Sunday, January 27, 2008

Speaker’s tax woes continue

"cause I'm the Taxman,
...oooh, yeah
...I'm the taxman"
- Beat


Speaker’s tax woes continue


OKLAHOMA CITY — House Speaker Lance Cargill missed the deadline to pay property taxes on his Harrah law office for six straight years, records at the Oklahoma County Treasurer’s Office show.

Cargill released a statement Friday saying he takes “full responsibility for this error.”

“I certainly apologize to the people of Oklahoma and to my colleagues and will take steps to ensure these matters are handled in a timely and efficient manner in the future,” he said.

Cargill, R-Harrah, is attending a National Conference of State Legislatures event in Florida. His press secretary, Jennifer Mock, said the speaker will take care of any property tax problems as soon as he returns to Oklahoma.

Although he has made all of the late payments on the taxes, Cargill still owes some penalties, Oklahoma County Treasurer Butch Freeman said.

Cargill “is one of my favorite kinds of taxpayers,” Freeman said. When taxpayers have to pay penalties and interest, those fees go to the treasurer’s office for operations, he said.

Cargill has had to pay penalties of $562.44, said Chris Tretheway, comptroller for the treasurer’s office.

Over the past six years, Cargill’s property taxes on his office have ranged from about $700 to $760 annually.

The chief beneficiary of property taxes are schools. Since Cargill paid these property taxes late, the schools did not receive their share until several months later.

Deliquent tax returns: Cargill’s delinquent payments represent another chapter in the speaker’s tax woes. He confirmed last week that he had failed to file both his federal and state personal income tax returns on time for 2005 and 2006.

Cargill said he was due a refund for both of those years on his state taxes.

Cargill has declined to release his tax returns to prove that he is owed refunds.

However, the head of the Oklahoma Tax Commission verified Friday that Cargill’s returns request refunds for both years. The speaker wrote a letter to Chairman Tom Kemp authorizing him to confirm that Cargill’s returns show he is due a refund.

Kemp said Cargill’s returns are currently being processed by the Tax Commission.

Cargill had not filed either federal or state tax returns for the two years but has now taken care of all of the paperwork that was due, his press secretary said Friday.

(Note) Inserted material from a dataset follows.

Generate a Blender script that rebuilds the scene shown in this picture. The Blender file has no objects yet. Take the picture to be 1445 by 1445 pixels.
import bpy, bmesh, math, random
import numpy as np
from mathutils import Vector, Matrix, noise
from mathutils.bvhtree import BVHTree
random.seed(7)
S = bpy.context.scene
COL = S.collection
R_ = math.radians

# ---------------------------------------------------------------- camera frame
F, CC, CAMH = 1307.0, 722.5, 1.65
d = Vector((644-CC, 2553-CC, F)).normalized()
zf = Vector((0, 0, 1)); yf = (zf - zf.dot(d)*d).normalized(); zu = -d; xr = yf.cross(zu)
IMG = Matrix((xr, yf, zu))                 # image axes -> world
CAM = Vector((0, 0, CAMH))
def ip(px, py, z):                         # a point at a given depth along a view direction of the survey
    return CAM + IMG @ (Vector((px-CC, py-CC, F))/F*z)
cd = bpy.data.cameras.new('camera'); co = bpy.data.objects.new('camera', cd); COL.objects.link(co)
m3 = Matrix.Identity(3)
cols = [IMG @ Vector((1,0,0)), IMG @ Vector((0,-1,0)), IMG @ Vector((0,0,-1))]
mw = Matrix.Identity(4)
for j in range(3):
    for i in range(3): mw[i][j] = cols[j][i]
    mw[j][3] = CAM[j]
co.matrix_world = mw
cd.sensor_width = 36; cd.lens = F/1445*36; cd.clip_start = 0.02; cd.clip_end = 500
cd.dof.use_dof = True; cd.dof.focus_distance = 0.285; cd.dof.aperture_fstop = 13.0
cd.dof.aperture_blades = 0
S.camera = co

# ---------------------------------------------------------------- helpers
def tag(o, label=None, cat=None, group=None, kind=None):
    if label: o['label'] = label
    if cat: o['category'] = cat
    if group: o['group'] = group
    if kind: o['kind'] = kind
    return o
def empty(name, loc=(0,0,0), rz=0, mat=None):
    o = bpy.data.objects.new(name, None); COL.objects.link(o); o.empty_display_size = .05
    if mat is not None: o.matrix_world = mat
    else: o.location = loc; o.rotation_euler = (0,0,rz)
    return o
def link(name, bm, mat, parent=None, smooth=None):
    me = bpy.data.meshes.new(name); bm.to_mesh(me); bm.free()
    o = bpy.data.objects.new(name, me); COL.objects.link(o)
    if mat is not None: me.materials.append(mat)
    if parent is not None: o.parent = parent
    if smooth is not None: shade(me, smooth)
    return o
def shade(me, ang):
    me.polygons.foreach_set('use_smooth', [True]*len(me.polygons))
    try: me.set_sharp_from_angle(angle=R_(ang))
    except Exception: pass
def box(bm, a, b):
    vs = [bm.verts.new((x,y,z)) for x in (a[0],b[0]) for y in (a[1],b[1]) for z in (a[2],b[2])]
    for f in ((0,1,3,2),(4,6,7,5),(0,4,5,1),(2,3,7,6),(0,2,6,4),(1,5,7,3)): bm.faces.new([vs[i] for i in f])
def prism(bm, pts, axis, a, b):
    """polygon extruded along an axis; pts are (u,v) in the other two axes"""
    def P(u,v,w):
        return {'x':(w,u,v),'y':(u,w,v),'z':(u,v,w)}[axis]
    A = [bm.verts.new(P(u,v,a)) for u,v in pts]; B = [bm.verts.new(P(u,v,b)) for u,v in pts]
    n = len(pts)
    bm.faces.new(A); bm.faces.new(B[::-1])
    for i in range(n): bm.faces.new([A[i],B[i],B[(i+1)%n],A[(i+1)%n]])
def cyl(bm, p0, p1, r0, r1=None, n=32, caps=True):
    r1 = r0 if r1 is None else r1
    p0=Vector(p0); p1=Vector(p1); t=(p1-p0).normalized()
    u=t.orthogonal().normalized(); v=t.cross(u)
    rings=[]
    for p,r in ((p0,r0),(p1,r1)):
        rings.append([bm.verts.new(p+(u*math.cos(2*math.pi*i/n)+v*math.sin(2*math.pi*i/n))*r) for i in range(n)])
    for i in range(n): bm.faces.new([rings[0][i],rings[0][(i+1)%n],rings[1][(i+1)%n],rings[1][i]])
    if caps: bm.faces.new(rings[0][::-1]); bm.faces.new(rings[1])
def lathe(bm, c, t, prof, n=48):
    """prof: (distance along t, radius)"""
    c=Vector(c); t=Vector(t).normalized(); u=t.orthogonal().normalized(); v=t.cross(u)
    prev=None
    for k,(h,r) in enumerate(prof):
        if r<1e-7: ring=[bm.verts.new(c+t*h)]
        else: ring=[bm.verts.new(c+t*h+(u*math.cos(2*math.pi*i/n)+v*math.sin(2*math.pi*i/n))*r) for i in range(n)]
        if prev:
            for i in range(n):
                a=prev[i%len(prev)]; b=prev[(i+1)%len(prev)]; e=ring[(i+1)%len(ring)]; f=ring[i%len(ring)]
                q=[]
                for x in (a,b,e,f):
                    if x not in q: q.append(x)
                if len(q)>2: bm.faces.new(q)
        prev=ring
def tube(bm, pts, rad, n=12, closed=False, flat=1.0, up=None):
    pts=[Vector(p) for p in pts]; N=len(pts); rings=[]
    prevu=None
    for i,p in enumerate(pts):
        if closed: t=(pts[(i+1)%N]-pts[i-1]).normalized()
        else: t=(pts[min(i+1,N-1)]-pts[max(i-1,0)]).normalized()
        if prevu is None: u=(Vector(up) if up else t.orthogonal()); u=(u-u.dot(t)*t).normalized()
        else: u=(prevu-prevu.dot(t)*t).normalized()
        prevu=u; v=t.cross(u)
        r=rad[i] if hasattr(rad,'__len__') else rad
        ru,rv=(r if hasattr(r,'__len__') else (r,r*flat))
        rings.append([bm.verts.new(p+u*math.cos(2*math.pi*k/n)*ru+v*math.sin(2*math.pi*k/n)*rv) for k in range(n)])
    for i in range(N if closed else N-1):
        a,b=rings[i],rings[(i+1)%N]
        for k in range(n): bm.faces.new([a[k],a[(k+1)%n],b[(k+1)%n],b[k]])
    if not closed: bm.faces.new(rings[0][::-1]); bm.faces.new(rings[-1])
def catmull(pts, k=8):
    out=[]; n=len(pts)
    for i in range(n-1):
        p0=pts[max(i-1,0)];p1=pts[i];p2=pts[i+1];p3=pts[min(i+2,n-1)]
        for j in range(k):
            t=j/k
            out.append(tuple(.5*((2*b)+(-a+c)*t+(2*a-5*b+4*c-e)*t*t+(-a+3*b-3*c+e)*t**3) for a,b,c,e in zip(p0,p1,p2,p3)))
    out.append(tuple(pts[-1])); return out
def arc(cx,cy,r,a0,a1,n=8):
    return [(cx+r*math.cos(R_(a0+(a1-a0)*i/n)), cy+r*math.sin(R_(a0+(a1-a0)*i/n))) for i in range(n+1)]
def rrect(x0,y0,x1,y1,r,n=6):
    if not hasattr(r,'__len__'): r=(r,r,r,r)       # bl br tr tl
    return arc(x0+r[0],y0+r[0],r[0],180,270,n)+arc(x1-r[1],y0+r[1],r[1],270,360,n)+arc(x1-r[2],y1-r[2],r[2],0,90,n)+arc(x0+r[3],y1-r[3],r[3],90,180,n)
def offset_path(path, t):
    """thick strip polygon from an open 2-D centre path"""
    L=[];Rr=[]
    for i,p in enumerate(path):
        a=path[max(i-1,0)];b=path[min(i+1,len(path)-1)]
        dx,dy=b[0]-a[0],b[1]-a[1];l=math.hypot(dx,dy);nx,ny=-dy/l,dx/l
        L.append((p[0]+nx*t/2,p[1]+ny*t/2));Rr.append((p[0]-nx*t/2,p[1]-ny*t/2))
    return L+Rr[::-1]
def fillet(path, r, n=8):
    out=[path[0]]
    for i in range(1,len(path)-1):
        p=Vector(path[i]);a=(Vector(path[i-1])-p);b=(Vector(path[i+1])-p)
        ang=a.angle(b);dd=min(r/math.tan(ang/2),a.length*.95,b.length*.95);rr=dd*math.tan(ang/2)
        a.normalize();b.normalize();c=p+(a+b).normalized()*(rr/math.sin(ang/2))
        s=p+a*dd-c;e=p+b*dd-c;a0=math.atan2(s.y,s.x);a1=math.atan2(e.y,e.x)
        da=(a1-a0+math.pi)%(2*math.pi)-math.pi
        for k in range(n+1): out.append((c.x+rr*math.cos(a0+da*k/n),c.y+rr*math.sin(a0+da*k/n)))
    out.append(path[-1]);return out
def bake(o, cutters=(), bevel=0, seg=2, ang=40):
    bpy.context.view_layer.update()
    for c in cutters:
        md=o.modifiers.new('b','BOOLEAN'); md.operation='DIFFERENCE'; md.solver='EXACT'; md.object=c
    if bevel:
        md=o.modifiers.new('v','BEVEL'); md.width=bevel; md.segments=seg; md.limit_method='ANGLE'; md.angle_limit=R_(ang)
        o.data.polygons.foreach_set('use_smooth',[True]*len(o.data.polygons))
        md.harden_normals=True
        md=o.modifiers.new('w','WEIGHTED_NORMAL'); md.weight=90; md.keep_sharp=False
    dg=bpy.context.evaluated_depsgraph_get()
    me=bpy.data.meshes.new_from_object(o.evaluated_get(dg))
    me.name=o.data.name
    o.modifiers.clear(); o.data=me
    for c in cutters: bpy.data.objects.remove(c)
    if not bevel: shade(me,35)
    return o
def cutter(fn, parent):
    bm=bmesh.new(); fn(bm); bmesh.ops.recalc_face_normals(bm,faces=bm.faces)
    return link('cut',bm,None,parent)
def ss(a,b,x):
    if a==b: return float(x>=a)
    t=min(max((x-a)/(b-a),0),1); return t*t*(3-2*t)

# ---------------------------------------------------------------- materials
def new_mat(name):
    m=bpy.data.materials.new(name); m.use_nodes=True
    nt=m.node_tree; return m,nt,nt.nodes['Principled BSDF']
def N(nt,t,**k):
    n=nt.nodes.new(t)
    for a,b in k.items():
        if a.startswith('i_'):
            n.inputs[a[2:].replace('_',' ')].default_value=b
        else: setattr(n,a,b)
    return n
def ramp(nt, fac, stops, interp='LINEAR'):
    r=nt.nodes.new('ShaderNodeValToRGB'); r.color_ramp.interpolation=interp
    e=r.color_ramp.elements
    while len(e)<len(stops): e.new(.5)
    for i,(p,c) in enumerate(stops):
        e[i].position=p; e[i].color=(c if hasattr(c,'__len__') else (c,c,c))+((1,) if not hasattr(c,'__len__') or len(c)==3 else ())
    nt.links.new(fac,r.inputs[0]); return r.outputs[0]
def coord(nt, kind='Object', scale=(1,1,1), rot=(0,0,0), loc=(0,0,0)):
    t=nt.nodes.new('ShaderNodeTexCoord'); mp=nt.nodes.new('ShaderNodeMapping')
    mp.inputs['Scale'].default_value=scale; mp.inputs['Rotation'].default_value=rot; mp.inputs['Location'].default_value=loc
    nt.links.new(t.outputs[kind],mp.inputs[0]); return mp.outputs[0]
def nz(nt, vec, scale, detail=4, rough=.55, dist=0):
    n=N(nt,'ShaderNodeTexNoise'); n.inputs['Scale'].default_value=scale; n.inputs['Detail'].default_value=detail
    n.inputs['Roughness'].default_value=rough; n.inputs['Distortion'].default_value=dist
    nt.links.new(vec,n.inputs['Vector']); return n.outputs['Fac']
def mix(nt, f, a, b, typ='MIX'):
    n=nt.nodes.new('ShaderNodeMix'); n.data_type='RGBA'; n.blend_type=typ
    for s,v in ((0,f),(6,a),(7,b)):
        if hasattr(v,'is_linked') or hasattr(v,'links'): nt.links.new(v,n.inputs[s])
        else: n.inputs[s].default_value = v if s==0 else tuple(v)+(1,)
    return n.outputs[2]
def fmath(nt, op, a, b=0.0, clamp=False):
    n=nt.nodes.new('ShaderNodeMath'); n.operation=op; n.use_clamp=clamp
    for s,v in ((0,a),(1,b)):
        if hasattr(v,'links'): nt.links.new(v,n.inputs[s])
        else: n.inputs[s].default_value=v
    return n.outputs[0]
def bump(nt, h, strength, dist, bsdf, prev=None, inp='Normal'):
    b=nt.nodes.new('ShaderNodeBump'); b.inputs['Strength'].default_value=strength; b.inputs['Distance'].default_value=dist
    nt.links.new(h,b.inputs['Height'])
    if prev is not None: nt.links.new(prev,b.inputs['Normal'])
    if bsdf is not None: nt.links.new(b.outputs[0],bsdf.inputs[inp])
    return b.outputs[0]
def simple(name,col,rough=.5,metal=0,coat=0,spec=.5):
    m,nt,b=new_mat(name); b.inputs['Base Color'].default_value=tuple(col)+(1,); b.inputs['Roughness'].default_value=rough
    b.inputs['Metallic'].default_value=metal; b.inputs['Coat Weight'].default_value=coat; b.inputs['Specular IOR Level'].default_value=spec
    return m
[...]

“The speaker does not want to release his tax returns because they are a private matter,” Mock said, as they are for all citizens.

Cargill has said he and his accountant were to blame for what happened.

Although he had filed for extensions, “those extensions lapsed without the final returns ever being filed,” Cargill said in a statement.

Cargill declined to provide the name of his accountant.


“She’s a private citizen. She’s already been very embarrassed, and as a private citizen, she shouldn’t be dragged into this,” Mock said. Cargill has repeatedly declined to talk about the issue publicly.

Asked at a midweek press conference on government modernization and efficiencies whether he would provide his returns, Cargill said, “I’ve made my statement on that issue.”

The day before, he released a statement that said: “I am human, and I made a mistake. No one is more upset about this than me, especially because I am owed a refund.”

There is no penalty for failing to file a tax return as long as a refund is due, provided they are filed within three years, Tax Commission officials said. However, it is against the law to fail to file.

Possible political fallout: The tax controversy has prompted conversations around the state Capitol about what effect this could have on Cargill’s political future.

The state chairmen of both political parties say the tax mistakes undoubtedly will not be forgotten.


Four other lawmakers, three Democrats and a Republican, also confirmed that they had failed to file state taxes, but none of them hold key leadership positions.

Asked if news of the tax filing problem could damage Cargill’s political future, GOP Party chairman Gary Jones said the news stories obviously have not gone unnoticed.

“When issues like this are brought up, it causes people to take a look,” he said.

“You are under the microscope if you are a state representative; you are under a bigger microscope if you are speaker, and (an even) bigger microscope if you are governor,” Jones said. “These are issues you have to deal with.”


Democratic chairman Ivan Holmes said reports that Cargill failed to file his taxes for two years are bound to emerge again in any of Cargill’s future races.

Holmes noted that at midweek, two Oklahoma City television stations were talking about the issue, and of 15 comments that came in to one station, “not a single one was defending the speaker.”

“They think any public official ought to take care of their tax business, because common people have to,” he said.